What is a Secured Incentive Plan?

 

A Secured Incentive Plan allows a business to provide supplemental life insurance and income benefits to key employees using tax deductible dollars.

 

Insurance policies are owned by the participants and are paid for through cash bonuses to the participants. In practice, the business may actually pay the premiums directly to the insurance company, then include the amounts in the participants' reported W-2 income. 

 

The participant has all of the ownership rights of the policy, including the right to name his or her own beneficiary(ies) and to access the policy cash values (except when a restricted arrangement is used, as explained below).

 

Benefits to the Business (Owner)

  • The plan requires no administration costs, IRS approval, or complicated government reporting.

  • Provides a powerful means to attract, motivate, and retain quality employees.

  • May be provided on a selective basis, allowing the employer to choose specific employees to participate.

  • Benefit amounts may be varied among participants.

 

Benefits to the Participant

  • The participant is the owner of the policy with full rights to the policy and any policy cash values (possibly subject to restrictions, described below).

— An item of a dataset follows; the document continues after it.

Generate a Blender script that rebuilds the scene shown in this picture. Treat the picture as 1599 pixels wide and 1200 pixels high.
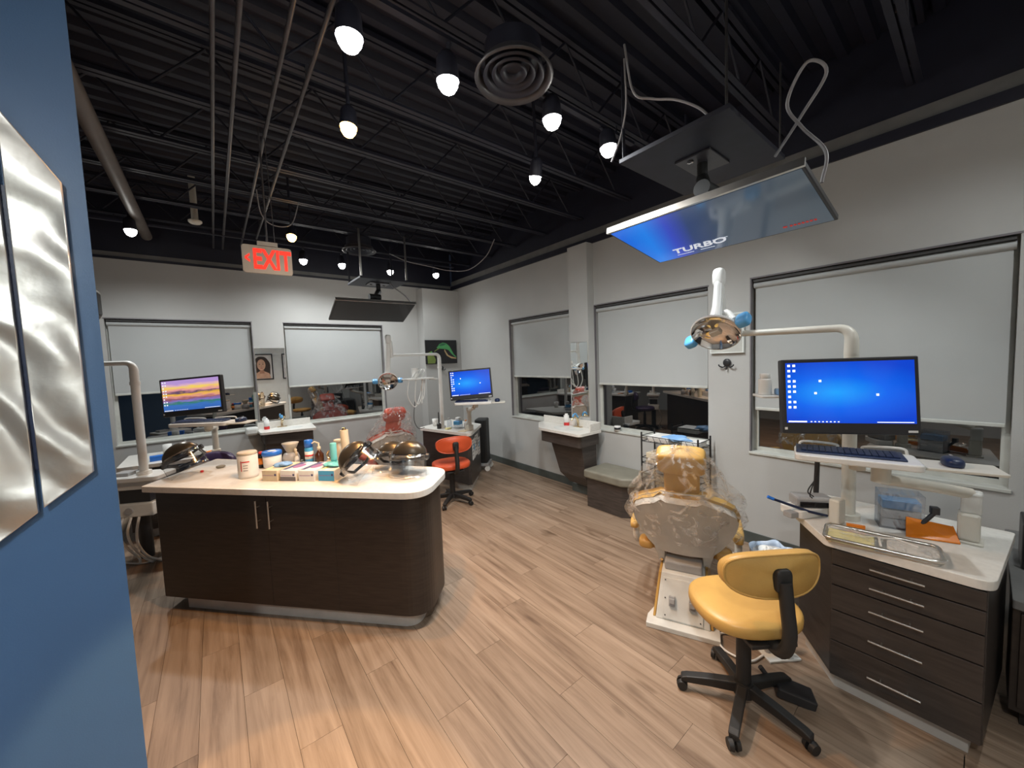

  • The plan frees up additional personal cash flow that would otherwise be spent for personal life insurance premiums.

 

Single vs. Double Bonus

 

In a "Single Bonus" design, the participant is responsible for paying the taxes on the premium amounts paid (either directly or indirectly) by the employer.

 

In a "Double Bonus" design or hybrid design, the employer pays the premium amount, and provides a cash sum to the participant to cover the tax on the premium amount (or a portion of the tax under a hybrid). This makes the entire bonus effectively tax-free to the participant. 

 

Restricted Arrangement

 

A Restricted Arrangement may be incorporated into the plan. This prevents the participant from accessing the policies' cash values without the consent of the employer. 

 

Employers often use this approach as a device to retain key employees. The employer usually develops a written agreement with the executive that defines specific "qualifying" events that will trigger the release of the participant from the restrictive arrangement. For example, the restriction may be terminated in the even of the executive's death, disability, or retirement, or after a specified period of time such as 10 years. This technique creates a sort of golden handcuff providing incentive to the key employee to remain with the business.

 

Taxation

  • Bonused amounts are tax deductible to the business if the bonuses are considered reasonable compensation.

  • Participants will owe income tax on the bonused amount when the bonus is received.

  • Death benefits are generally received by the participant's beneficiary(ies) free of income tax.

  • Life insurance will be included in the executive's estate if the executive retains incidents of ownership in the policy.

 

Considerations

  • Though it is not required, it is recommended that a written plan be developed--primarily because it helps to avoid disallowance of the employer's deduction on the grounds that a bonus is unreasonable.

  • While there are no maximum or minimum requirements for the amount of the bonus, certain premium amounts may be necessary to help ensure the life insurance policy meets the desired objectives.